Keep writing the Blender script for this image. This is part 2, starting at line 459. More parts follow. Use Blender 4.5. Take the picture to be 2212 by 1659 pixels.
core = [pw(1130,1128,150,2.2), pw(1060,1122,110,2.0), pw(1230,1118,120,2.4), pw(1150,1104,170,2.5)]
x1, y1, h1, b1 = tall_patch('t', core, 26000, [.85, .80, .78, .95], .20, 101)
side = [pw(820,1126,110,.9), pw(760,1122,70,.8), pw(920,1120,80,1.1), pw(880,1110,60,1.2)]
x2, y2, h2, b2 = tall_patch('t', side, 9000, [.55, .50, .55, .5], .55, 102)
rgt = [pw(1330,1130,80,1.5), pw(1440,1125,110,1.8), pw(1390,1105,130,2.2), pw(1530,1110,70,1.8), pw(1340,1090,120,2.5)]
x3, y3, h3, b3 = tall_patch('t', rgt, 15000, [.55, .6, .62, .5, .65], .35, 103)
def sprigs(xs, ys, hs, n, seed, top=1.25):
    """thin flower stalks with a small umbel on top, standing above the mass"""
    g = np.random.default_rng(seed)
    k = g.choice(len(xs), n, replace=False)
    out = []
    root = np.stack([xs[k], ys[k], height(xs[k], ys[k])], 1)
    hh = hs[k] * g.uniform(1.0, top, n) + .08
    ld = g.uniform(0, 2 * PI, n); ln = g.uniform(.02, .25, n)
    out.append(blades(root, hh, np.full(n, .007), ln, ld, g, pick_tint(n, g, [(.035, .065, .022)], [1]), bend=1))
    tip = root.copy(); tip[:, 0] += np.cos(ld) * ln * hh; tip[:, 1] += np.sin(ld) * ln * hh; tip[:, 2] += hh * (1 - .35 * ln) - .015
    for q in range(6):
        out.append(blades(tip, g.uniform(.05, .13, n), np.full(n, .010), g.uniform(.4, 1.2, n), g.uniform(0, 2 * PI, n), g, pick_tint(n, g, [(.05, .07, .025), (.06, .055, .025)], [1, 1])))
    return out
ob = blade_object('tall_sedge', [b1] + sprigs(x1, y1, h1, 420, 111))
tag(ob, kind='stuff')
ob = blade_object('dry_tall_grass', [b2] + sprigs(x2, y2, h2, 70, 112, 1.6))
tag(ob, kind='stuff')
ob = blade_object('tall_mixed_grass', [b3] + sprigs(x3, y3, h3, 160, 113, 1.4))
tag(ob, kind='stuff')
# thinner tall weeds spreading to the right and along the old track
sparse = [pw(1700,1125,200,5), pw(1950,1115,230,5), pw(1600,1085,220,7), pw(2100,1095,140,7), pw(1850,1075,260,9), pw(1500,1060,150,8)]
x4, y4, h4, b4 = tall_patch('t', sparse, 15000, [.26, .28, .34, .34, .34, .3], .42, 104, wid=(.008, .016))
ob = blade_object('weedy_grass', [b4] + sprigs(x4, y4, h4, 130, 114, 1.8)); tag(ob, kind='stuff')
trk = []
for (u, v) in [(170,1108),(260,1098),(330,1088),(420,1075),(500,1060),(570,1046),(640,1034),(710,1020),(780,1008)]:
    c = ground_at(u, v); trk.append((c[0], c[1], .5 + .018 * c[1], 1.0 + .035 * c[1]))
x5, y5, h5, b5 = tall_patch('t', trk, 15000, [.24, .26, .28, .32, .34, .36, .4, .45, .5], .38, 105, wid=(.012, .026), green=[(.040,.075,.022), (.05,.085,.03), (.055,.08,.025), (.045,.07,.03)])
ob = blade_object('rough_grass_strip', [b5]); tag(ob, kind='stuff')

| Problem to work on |
Copy out the data shown above without altering anything.

| Response |
Keep writing the Blender script for this image. This is part 2, starting at line 459. More parts follow. Use Blender 4.5. Take the picture to be 2212 by 1659 pixels.
core = [pw(1130,1128,150,2.2), pw(1060,1122,110,2.0), pw(1230,1118,120,2.4), pw(1150,1104,170,2.5)]
x1, y1, h1, b1 = tall_patch('t', core, 26000, [.85, .80, .78, .95], .20, 101)
side = [pw(820,1126,110,.9), pw(760,1122,70,.8), pw(920,1120,80,1.1), pw(880,1110,60,1.2)]
x2, y2, h2, b2 = tall_patch('t', side, 9000, [.55, .50, .55, .5], .55, 102)
rgt = [pw(1330,1130,80,1.5), pw(1440,1125,110,1.8), pw(1390,1105,130,2.2), pw(1530,1110,70,1.8), pw(1340,1090,120,2.5)]
x3, y3, h3, b3 = tall_patch('t', rgt, 15000, [.55, .6, .62, .5, .65], .35, 103)
def sprigs(xs, ys, hs, n, seed, top=1.25):
    """thin flower stalks with a small umbel on top, standing above the mass"""
    g = np.random.default_rng(seed)
    k = g.choice(len(xs), n, replace=False)
    out = []
    root = np.stack([xs[k], ys[k], height(xs[k], ys[k])], 1)
    hh = hs[k] * g.uniform(1.0, top, n) + .08
    ld = g.uniform(0, 2 * PI, n); ln = g.uniform(.02, .25, n)
    out.append(blades(root, hh, np.full(n, .007), ln, ld, g, pick_tint(n, g, [(.035, .065, .022)], [1]), bend=1))
    tip = root.copy(); tip[:, 0] += np.cos(ld) * ln * hh; tip[:, 1] += np.sin(ld) * ln * hh; tip[:, 2] += hh * (1 - .35 * ln) - .015
    for q in range(6):
        out.append(blades(tip, g.uniform(.05, .13, n), np.full(n, .010), g.uniform(.4, 1.2, n), g.uniform(0, 2 * PI, n), g, pick_tint(n, g, [(.05, .07, .025), (.06, .055, .025)], [1, 1])))
    return out
ob = blade_object('tall_sedge', [b1] + sprigs(x1, y1, h1, 420, 111))
tag(ob, kind='stuff')
ob = blade_object('dry_tall_grass', [b2] + sprigs(x2, y2, h2, 70, 112, 1.6))
tag(ob, kind='stuff')
ob = blade_object('tall_mixed_grass', [b3] + sprigs(x3, y3, h3, 160, 113, 1.4))
tag(ob, kind='stuff')
# thinner tall weeds spreading to the right and along the old track
sparse = [pw(1700,1125,200,5), pw(1950,1115,230,5), pw(1600,1085,220,7), pw(2100,1095,140,7), pw(1850,1075,260,9), pw(1500,1060,150,8)]
x4, y4, h4, b4 = tall_patch('t', sparse, 15000, [.26, .28, .34, .34, .34, .3], .42, 104, wid=(.008, .016))
ob = blade_object('weedy_grass', [b4] + sprigs(x4, y4, h4, 130, 114, 1.8)); tag(ob, kind='stuff')
trk = []
for (u, v) in [(170,1108),(260,1098),(330,1088),(420,1075),(500,1060),(570,1046),(640,1034),(710,1020),(780,1008)]:
    c = ground_at(u, v); trk.append((c[0], c[1], .5 + .018 * c[1], 1.0 + .035 * c[1]))
x5, y5, h5, b5 = tall_patch('t', trk, 15000, [.24, .26, .28, .32, .34, .36, .4, .45, .5], .38, 105, wid=(.012, .026), green=[(.040,.075,.022), (.05,.085,.03), (.055,.08,.025), (.045,.07,.03)])
ob = blade_object('rough_grass_strip', [b5]); tag(ob, kind='stuff')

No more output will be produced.